▶ Objective
Extract each line of the material that follows exactly and omit its pictures.

--- --- ---

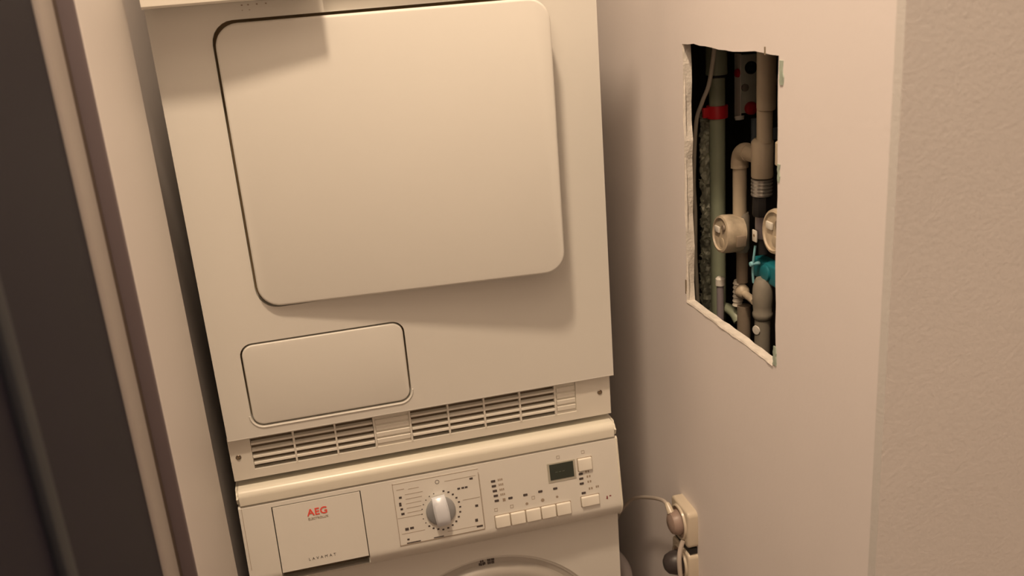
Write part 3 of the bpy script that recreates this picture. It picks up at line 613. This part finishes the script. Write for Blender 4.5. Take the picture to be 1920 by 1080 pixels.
# lower fittings
lp = thing('lower_pipe', 'brown pipe with a pale crimped fitting below the left round meter', 'pipe', (0.82, -0.005, 0.0))
b = nb(); vcyl(b, 0.822, -0.004, 1.060, 1.12, 0.0092); obj('upper_pipe', b, M_pbrown, lp)
b = nb(); prof = [(0, 0.007)]
for i in range(6): prof += [(0.001 + i * 0.0075, 0.0088), (0.0045 + i * 0.0075, 0.0074), (0.0065 + i * 0.0075, 0.0070)]
lathe(b, (0.818, 0.004, 1.018), (0, -0.06, 1), prof, 12); obj('crimp_fitting', b, M_cable, lp)
b = nb(); vcyl(b, 0.822, -0.010, 0.0, 1.022, 0.0108); obj('pipe', b, M_pbrown, lp)
b = nb(); lathe(b, (0.816, -0.016, 1.0485), (0, 0, 1), [(-0.0115, 0.002), (-0.0105, 0.006), (-0.006, 0.0102), (0, 0.0118), (0.006, 0.0102), (0.0105, 0.006), (0.0115, 0.001)], 20)
lathe(b, (0.816, -0.016, 1.0485), (0, -1, -0.1), [(0, 0.006), (0.040, 0.006)], 12); obj('ball_valve', b, M_cap, lp)
b = nb(); tube(b, [(0.814, 0.056, 0.990), (0.814, 0.046, 1.001), (0.815, 0.032, 1.004), (0.818, 0.016, 1.000), (0.820, 0.004, 0.990)], 0.0085, 12, 4); obj('side_elbow', b, M_pgreen, lp)
sp = thing('thin_pipe', 'thin mauve-grey pipe with a white end cap beside the tall green-grey pipe', 'pipe', (0.80, 0.045, 0.0))
b = nb(); vcyl(b, 0.800, 0.030, 0.0, 1.054, 0.0060, 14); obj('pipe', b, M_pgrey, sp)
b = nb(); lathe(b, (0.800, 0.030, 1.048), (0, 0, 1), [(0, 0.0062), (0.0, 0.0078), (0.011, 0.0078), (0.014, 0.005), (0.0145, 0)], 14); obj('end_cap', b, M_white, sp)
rp = thing('reducer_pipe', 'grey-brown pipe with bulging reducer and white label at bottom right of wall opening', 'pipe', (0.82, -0.075, 0.0))
b = nb(); lathe(b, (0.82, -0.0755, 1.022), (0, 0, 1), [(0, 0.0125), (0.004, 0.0150), (0.010, 0.0155), (0.013, 0.0140), (0.022, 0.0150), (0.036, 0.0158), (0.052, 0.0150), (0.062, 0.0125), (0.066, 0.0105)], 28); obj('reducer', b, M_taupe, rp)
b = nb(); vcyl(b, 0.82, -0.0755, 0.0, 1.021, 0.0122); obj('pipe', b, M_taupe, rp)
b = nb(); lathe(b, (0.8085, -0.078, 1.006), (-1, -0.35, 0), [(0, 0.0075), (0.0015, 0.0070), (0.0020, 0.0)], 16); obj('label_disc', b, M_white, rp)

--- --- ---

▶ Solution to this exercise
Write part 3 of the bpy script that recreates this picture. It picks up at line 613. This part finishes the script. Write for Blender 4.5. Take the picture to be 1920 by 1080 pixels.
# lower fittings
lp = thing('lower_pipe', 'brown pipe with a pale crimped fitting below the left round meter', 'pipe', (0.82, -0.005, 0.0))
b = nb(); vcyl(b, 0.822, -0.004, 1.060, 1.12, 0.0092); obj('upper_pipe', b, M_pbrown, lp)
b = nb(); prof = [(0, 0.007)]
for i in range(6): prof += [(0.001 + i * 0.0075, 0.0088), (0.0045 + i * 0.0075, 0.0074), (0.0065 + i * 0.0075, 0.0070)]
lathe(b, (0.818, 0.004, 1.018), (0, -0.06, 1), prof, 12); obj('crimp_fitting', b, M_cable, lp)
b = nb(); vcyl(b, 0.822, -0.010, 0.0, 1.022, 0.0108); obj('pipe', b, M_pbrown, lp)
b = nb(); lathe(b, (0.816, -0.016, 1.0485), (0, 0, 1), [(-0.0115, 0.002), (-0.0105, 0.006), (-0.006, 0.0102), (0, 0.0118), (0.006, 0.0102), (0.0105, 0.006), (0.0115, 0.001)], 20)
lathe(b, (0.816, -0.016, 1.0485), (0, -1, -0.1), [(0, 0.006), (0.040, 0.006)], 12); obj('ball_valve', b, M_cap, lp)
b = nb(); tube(b, [(0.814, 0.056, 0.990), (0.814, 0.046, 1.001), (0.815, 0.032, 1.004), (0.818, 0.016, 1.000), (0.820, 0.004, 0.990)], 0.0085, 12, 4); obj('side_elbow', b, M_pgreen, lp)
sp = thing('thin_pipe', 'thin mauve-grey pipe with a white end cap beside the tall green-grey pipe', 'pipe', (0.80, 0.045, 0.0))
b = nb(); vcyl(b, 0.800, 0.030, 0.0, 1.054, 0.0060, 14); obj('pipe', b, M_pgrey, sp)
b = nb(); lathe(b, (0.800, 0.030, 1.048), (0, 0, 1), [(0, 0.0062), (0.0, 0.0078), (0.011, 0.0078), (0.014, 0.005), (0.0145, 0)], 14); obj('end_cap', b, M_white, sp)
rp = thing('reducer_pipe', 'grey-brown pipe with bulging reducer and white label at bottom right of wall opening', 'pipe', (0.82, -0.075, 0.0))
b = nb(); lathe(b, (0.82, -0.0755, 1.022), (0, 0, 1), [(0, 0.0125), (0.004, 0.0150), (0.010, 0.0155), (0.013, 0.0140), (0.022, 0.0150), (0.036, 0.0158), (0.052, 0.0150), (0.062, 0.0125), (0.066, 0.0105)], 28); obj('reducer', b, M_taupe, rp)
b = nb(); vcyl(b, 0.82, -0.0755, 0.0, 1.021, 0.0122); obj('pipe', b, M_taupe, rp)
b = nb(); lathe(b, (0.8085, -0.078, 1.006), (-1, -0.35, 0), [(0, 0.0075), (0.0015, 0.0070), (0.0020, 0.0)], 16); obj('label_disc', b, M_white, rp)